RUDE
Remnants…
FDA Rekotz (2017)
Rating: 8/10
|
I was extremely impressed with 2014’s Soul Recall – the debut album from California death metallers Rude. With its Dan Seagrave artwork and old aesthetics, it took me right back to the golden age of extreme metal. And so it was with open, festering arms that I welcomed this sophomore outing.
With a new drummer – Chad Gailey – in tow and another cosmic Seagrave design, Remnants… was never going to disappoint. What we get here is nine tracks and a total running time of just under 40 minutes. More than enough time to have your head pulverised and your soul flayed.
Don’t expect Remnants… to change the world.

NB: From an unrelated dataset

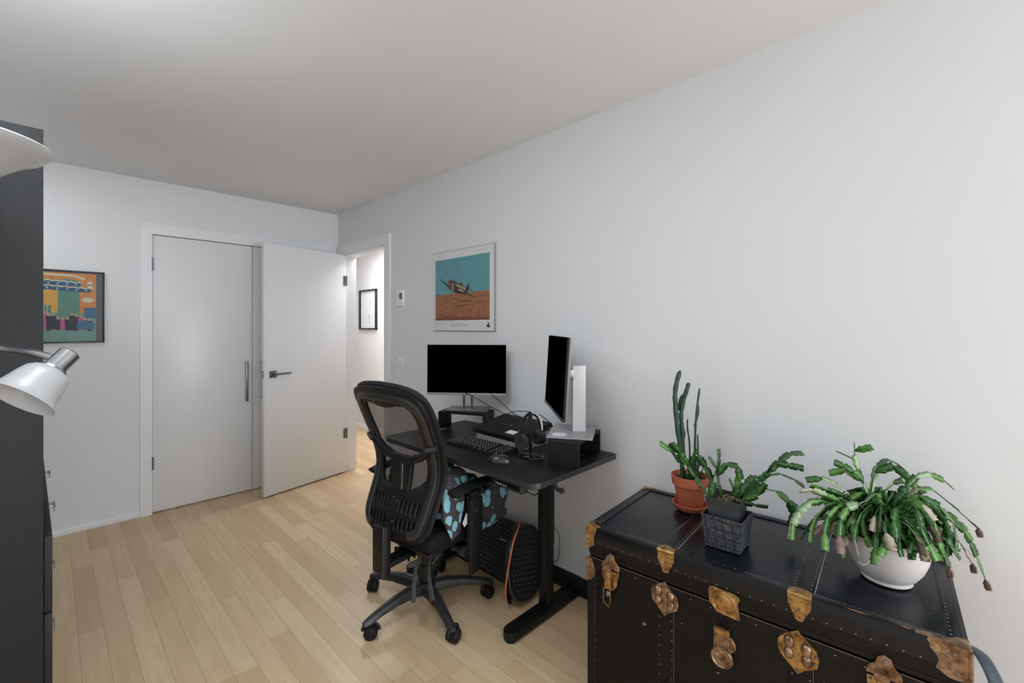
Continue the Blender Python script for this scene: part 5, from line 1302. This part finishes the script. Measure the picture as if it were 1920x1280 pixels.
# cream bowl with the big plant
t = thing('potted_crab_cactus', 'round cream pot with a big spreading cactus with drooping toothed stems', 'potted plant', (1.634, .112, .6585), YAW)
m = MB(); m.lathe([(0, .0), (.054, .0), (.0575, .003), (.0565, .011), (.066, .020), (.080, .042), (.0905, .070), (.0955, .096), (.0955, .112), (.0945, .116), (.0965, .118), (.0965, .126), (.095, .128), (.0925, .128), (.0915, .120), (.088, .112), (0, .110)], seg=64); m.build('pot', M['ceramic'], t)
m = MB(); m.lathe([(0, .120), (.05, .119), (.0905, .115)], seg=32)
for v in m.bm.verts: v.co.z += noise.noise(v.co * 60) * .005
m.build('soil', M['soil'], t)
rnd = random.Random(21); extra = []
for k in range(96):
    a = 2 * PI * rnd.random(); y_ = math.sin(a); reach = rnd.uniform(.10, .215); hgt = rnd.uniform(.06, .14)
    if math.sin(a) > .3: reach *= .62
    x, y = math.cos(a), math.sin(a)
    end = rnd.uniform(-.07, .06) if reach > .12 else rnd.uniform(-.02, .08)
    r0 = rnd.uniform(0, .03)
    if y_ < -.2: reach = min(reach, .135); end = max(end, .015)
    end = max(end, -.05)
    extra.append([(x * r0, y * r0, .118), (x * reach * .42 + rnd.uniform(-.02, .02), y * reach * .42, .105 + hgt), (x * reach * .80 + rnd.uniform(-.03, .03), y * reach * .80, .105 + hgt * .72 + end * .1), (x * reach + rnd.uniform(-.03, .03), y * reach, .105 + end)])
def sl_w(rnd, i, n):
    q = rnd.random()
    if i == n - 1: return 3 if q < .16 else (2 if q < .36 else (1 if q < .6 else 0))
    return 1 if q < .16 else (4 if q < .30 else (2 if q < .32 else 0))
m = foliage(WHITE_BRANCHES + extra, .044, .0215, 13, sl_w, stemr=.0021); m.build('foliage', LM, t, smooth=0)
for p0, d in ((WHITE_BRANCHES[10][-1], (.012, 0, -.036)), (WHITE_BRANCHES[11][-1], (.006, 0, -.034)), (WHITE_BRANCHES[8][-1], (.010, 0, -.030)), (WHITE_BRANCHES[23][-1], (.004, 0, -.030))):
    p0 = Vector(p0); d = Vector(d); m = MB()
    for k in range(4):
        wv = Matrix.Rotation(k * .8, 3, d.normalized()) @ Vector((0, 1, 0)); segment(m.bm, p0, p0 + d * .8, wv, .016, 0)
    m.build('dried_bloom', M['bloom'], t, smooth=0)
m = MB(); m.tube(catmull([(-.080, -.052, .095), (-.098, -.062, .080), (-.116, -.066, .074), (-.130, -.066, .082)], 6), .0008, seg=5); m.build('loose_root', M['thread'], t)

If anything, the band have regressed even further into the mouldy crypts of decay; battering us with more echoes of a none-too-distant past when the likes of Death, Pestilence, Morbid Angel, Nocturnus and the likes ruled the roost.

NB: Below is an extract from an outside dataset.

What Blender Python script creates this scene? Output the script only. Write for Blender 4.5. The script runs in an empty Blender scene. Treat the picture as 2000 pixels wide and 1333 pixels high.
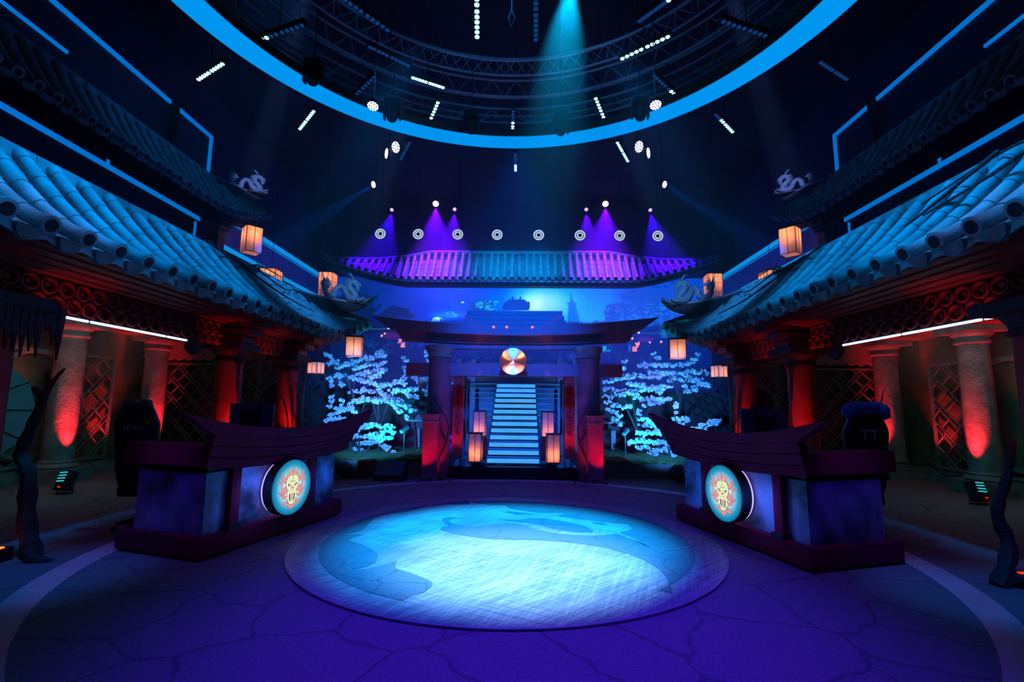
import bpy, math, random
import numpy as np
from mathutils import Vector, Matrix, Euler
random.seed(7); rng = np.random.default_rng(7)
PI = math.pi
sc = bpy.context.scene
COL = sc.collection

# ------------------------------------------------------------------ camera, world, exposure
cam_d = bpy.data.cameras.new('camera'); cam = bpy.data.objects.new('camera', cam_d); COL.objects.link(cam)
cam_d.sensor_width = 36.0; cam_d.lens = 940.5 / 2000 * 36.0; cam_d.clip_start = 0.05; cam_d.clip_end = 200
_cp, _cy, _cr = math.radians(7.52), math.radians(-1.33), math.radians(0.59)
_F = Vector((math.sin(_cy)*math.cos(_cp), math.cos(_cy)*math.cos(_cp), math.sin(_cp)))
_R = Vector((math.cos(_cy), -math.sin(_cy), 0)); _U = _R.cross(_F)
_R2 = _R*math.cos(_cr) + _U*math.sin(_cr); _U2 = -_R*math.sin(_cr) + _U*math.cos(_cr)
_m = Matrix((( _R2.x, _U2.x, -_F.x), (_R2.y, _U2.y, -_F.y), (_R2.z, _U2.z, -_F.z))).to_4x4()
_m.translation = (0.191, 0, 1.5)
cam.matrix_world = _m
sc.camera = cam
w = bpy.data.worlds.new('world'); sc.world = w; w.use_nodes = True
w.node_tree.nodes['Background'].inputs[0].default_value = (0.0, 0.004, 0.02, 1)
w.node_tree.nodes['Background'].inputs[1].default_value = 0.25
sc.view_settings.view_transform = 'Standard'; sc.view_settings.look = 'None'
sc.view_settings.exposure = 0.0; sc.view_settings.gamma = 1.0; sc.view_settings.use_curve_mapping = False
sc.cycles.max_bounces = 4; sc.cycles.diffuse_bounces = 2; sc.cycles.glossy_bounces = 3
sc.cycles.transmission_bounces = 2; sc.cycles.volume_bounces = 0; sc.cycles.transparent_max_bounces = 4
sc.cycles.caustics_reflective = False; sc.cycles.caustics_refractive = False
sc.cycles.sample_clamp_indirect = 3.0; sc.cycles.blur_glossy = 1.0

def lin(c):
    r = []
    for v in c:
        v = v/255.0
        r.append(v/12.92 if v <= 0.04045 else ((v+0.055)/1.055)**2.4)
    return tuple(r)

def aim(o, tgt):
    d = Vector(tgt) - o.location
    o.rotation_euler = d.to_track_quat('-Z', 'Y').to_euler()
def spot(name, loc, tgt, col, power, angle, blend=0.5, radius=0.05):
    d = bpy.data.lights.new(name, 'SPOT'); d.energy = power; d.color = col
    d.spot_size = math.radians(angle); d.spot_blend = blend; d.shadow_soft_size = radius
    o = bpy.data.objects.new(name, d); COL.objects.link(o); o.location = loc; aim(o, tgt); return o
def point(name, loc, col, power, radius=0.05, vol=False):
    d = bpy.data.lights.new(name, 'POINT'); d.energy = power; d.color = col; d.shadow_soft_size = radius
    o = bpy.data.objects.new(name, d); COL.objects.link(o); o.location = loc
    if not vol: d.volume_factor = 0.0
    return o
def area(name, loc, tgt, col, power, sx, sy, vol=0.0):
    d = bpy.data.lights.new(name, 'AREA'); d.energy = power; d.color = col
    d.shape = 'RECTANGLE'; d.size = sx; d.size_y = sy; d.volume_factor = vol
    o = bpy.data.objects.new(name, d); COL.objects.link(o); o.location = loc; aim(o, tgt); return o

# ------------------------------------------------------------------ stage lights (rigged overhead and on the floor), with added unseen fill spots
# projector on the round emblem, purple wash on the stage floor
def nv(L): L.data.volume_factor = 0; return L
nv(spot('emblem_spot', (0.1, 4.9, 8.6), (0.05, 5.35, 0), (0.02, 0.22, 1.0), 700, 26, 0.5, 0.05))
nv(spot('emblem_core', (-0.3, 4.6, 8.6), (0.15, 4.9, 0), (0.85, 0.95, 1.0), 7000, 20, 1.0, 0.05))
nv(spot('purple_wash', (0.6, 3.4, 8.2), (0.3, 3.7, 0), (0.085, 0.0, 1.0), 3000, 43, 1.0, 0.3))
nv(spot('purple_back', (0.0, 5.0, 8.6), (0, 7.4, 0), (0.10, 0.0, 1.0), 900, 46, 0.9, 0.3))
for s in (-1, 1):
    # blue wash on the lower roofs and on the upper ones
    for (y, p) in ((2.6, 3000), (4.6, 2900), (6.6, 2000)):
        nv(spot('roof_wash', (s*1.3, y-.5, 8.4), (s*4.72, y+.3, 3.55), (0.0, 0.32, 1.0), p, 27, 0.9, 0.15))
    nv(spot('roof_wash_far', (s*1.2, 6.9, 8.0), (s*4.7, 9.9, 3.85), (0.02, 0.32, 1.0), 2000, 24, 0.9, 0.2))
    nv(spot('eave_kicker', (s*2.2, 3.4, 8.2), (s*4.15, 4.1, 3.1), (0.20, 0.32, 1.0), 420, 14, 0.9, 0.1))
    nv(spot('upper_roof_wash', (s*4.5, 9.0, 10.5), (s*8.4, 12.0, 7.3), (0.0, 0.30, 1.0), 190 if s < 0 else 50, 90, 0.9, 0.2))
    nv(spot('upper_dragon_light', (s*3.0, 6.8, 9.6), (s*8.4, 14.3, 8.45), (0.25, 0.38, 1.0), 5000, 7, 0.5, 0.1))
    nv(spot('lower_dragon_light', (s*1.5, 6.8, 6.3), (s*4.3, 12.0, 4.4), (0.12, 0.40, 1.0), 1600, 12, 0.6, 0.1))
    nv(spot('trim_fill', (s*1.6, 1.4, 7.6), (s*3.9, 4.3, 0), (0.0, 0.20, 1.0), 1100, 13, 1.0, 0.2))  # unseen spots added to turn the floor trim blue
    nv(spot('balcony_fill', (s*7.4, 18.0, 4.4), (s*9.0, 18.0, 6.9), (0.0, 0.14, 1.0), 60, 110, 0.9, 0.2))  # unseen lamp added to brighten the balcony panels
    # red uplights on pavilion columns and stone columns
    for (a, y, p) in ((4.33, 7.7, 60), (4.33, 9.7, 70), (4.36, 4.05, 12)):
        nv(spot('column_uplight', (s*(a-.05), y-.1, 0.72), (s*(a+.3), y+.2, 1.6), (1.0, 0.02, 0.006), p*.42, 62, 0.8, 0.03))
    for (y, p) in ((8.97, 60), (11.15, 60), (6.6, 60)):
        nv(spot('wall_uplight', (s*8.02, y-.16, 0.36), (s*8.42, y+.02, 2.2), (1.0, 0.012, 0.02), p*7.0, 44, 0.9, 0.03))
        nv(spot('wall_uplight', (s*8.55, y-.95, 0.30), (s*8.9, y-.85, 1.7), (1.0, 0.012, 0.02), p*1.8, 60, 0.9, 0.03))
    for y in (4.9, 7.45, 8.85):
        nv(spot('frieze_light', (s*4.28, y, 1.5), (s*4.7, y+.05, 2.65), (1.0, 0.03, 0.01), 16, 50, 0.9, 0.03))
    L = area('teal_fill', (s*6.6, 7.5, 2.8), (s*8.9, 8.2, 1.0), (0.0, 0.60, 0.6), 14, 1.5, 0.5)
    # blossom lights
    nv(spot('tree_light', (s*3.05, 8.2, 1.15), (s*3.3, 12.0, 1.5), (0.05, 0.28, 1.0), 1700, 58, 0.5, 0.1))
    nv(spot('tree_uplight', (s*2.6, 10.8, 0.45), (s*3.4, 12.2, 1.9), (0.0, 0.70, 1.0), 330, 75, 0.7, 0.05))
    nv(spot('tree_violet', (s*4.0, 10.2, 2.0), (s*3.3, 12.1, 1.8), (0.30, 0.10, 1.0), 130, 60, 0.7, 0.05))
    # red uplights at the gate
    nv(spot('gate_uplight', (s*1.72, 9.2, 0.05), (s*1.62, 9.62, 1.0), (1.0, 0.0, 0.05), 40, 60, 0.8, 0.03))
    nv(spot('gate_uplight', (s*1.35, 9.6, 0.05), (s*1.42, 9.95, 1.0), (1.0, 0.0, 0.06), 40, 60, 0.8, 0.03))
    nv(spot('gate_inner_uplight', (s*1.25, 10.35, 0.3), (s*1.25, 10.8, 2.0), (1.0, 0.0, 0.10), 26, 100, 0.8, 0.03))
    nv(spot('beam_underlight', (s*1.1, 8.6, 0.1), (s*1.0, 10.0, 2.9), (0.6, 0.0, 0.5), 40, 80, 0.9, 0.1))
    # purple and blue beams in the haze behind the gate
    spot('purple_beam', (s*4.27, 23.1, 11.28), (s*4.1, 22.9, 8.0), (0.115, 0.0, 1.0), 18000, 66, 0.9, 0.05)
    spot('violet_beam', (s*3.31, 23.1, 10.98), (s*3.4, 22.9, 8.0), (0.10, 0.0, 1.0), 8000, 60, 0.8, 0.05)
    spot('blue_beam', (s*6.48, 23.1, 10.98), (s*7.1, 22.9, 8.0), (0.04, 0.0, 1.0), 9000, 56, 0.6, 0.05)
    spot('wide_beam', (s*4.46, 14.0, 8.18), (s*9.4, 14.6, 5.2), (0.0, 0.14, 1.0), 6500, 13, 0.5, 0.05)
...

Smouldering like a coffin full of maggots, the zombiefied squelches of ‘Torrent To The Past’ comes heaving out of its damp lair like a wriggling corpse – Rude mastering that fusty, mid-paced belligerence with splashes of splattery up-tempo grimness. In its no frills state, ‘Torrent To The Past’ comes just like every track of the album – nods to the past with gory glee. The vocals of Yusef Wallace hint of that Floridian summer air where zany flies would swarm around roadside corpses amidst a decadent array of rotten-sounding David Rodriguez guitar and Jason Gluck’s stuffy bass. Indeed, everything about Rude’s sound is stuffy – a deathly chortle equivalent to spending an eternity in a dusty catacomb surrounded by skeletons and a fetid sepulchral air.
‘House Of Dust’ pukes up a thick, impenetrable humidity – the pensive opening paying homage once again to that late 80s and early 90s Floridian creakiness as Gailey’s drums shift from skeletal plod to barbaric rumble accompanied by that typical old school fester of bass and axe grind. The doomy walls of Rude’s blood-soaked framework is oh so familiar, yet so rewarding; catchy in its airless structure it brings with it a sickening torrent of speed marrying Death and Pestilence at their most primitive, but laced with smoky, foul leads and vomit-spattered chugs.
The hints of Dismember, Entombed et al also seem grotesquely natural. ‘Blood Sucker’ is a rancid rumble based upon Gailey’s rattling percussion that sounds as if he spent the entire track hitting skulls with a spanner. But those killer sticks are certainly King here amidst a bludgeoning sea of gory riffage.
And that’s pretty much the theme throughout the album. The stifling title track barks with a menacing melody, while ‘Fracturing The Gates Of Truth’ paints the band in a more ruthless guise. But extract any rotten tooth from this cracked skull of an opus and you’ll be buoyed by its old school demeanour.
However, don’t let such restricted views put you off, because while this rank record is happy to dwell in a bygone age, there’s still enough quality and atmosphere to enable it to exist beyond mere realms of mimicry. For instance, with ‘Interpretations Of The Ultimate Finality’ there’s a truly abysmal yet somehow compelling vibe. The no bullshit approach means that Rude plays for real rather than gimmick, and this is something that made Gruesome’s 2015 debut record Savage Land so engaging.
Remnants… is an album that lives up to its title, because it is a record littered with homage’s to the dark past – the simple, yet effective bellows and dry, smouldering musicianship harkens back to a glorious time for extreme music. Okay, so Rude may lack the cutting edge of insightful genius which made the likes of Death, Morbid Angel, Pestilence etc. so riveting and important, but as a testament and symbol to that era Remnants… is about as close as it gets to being a treasured lump of debris and portal to that period.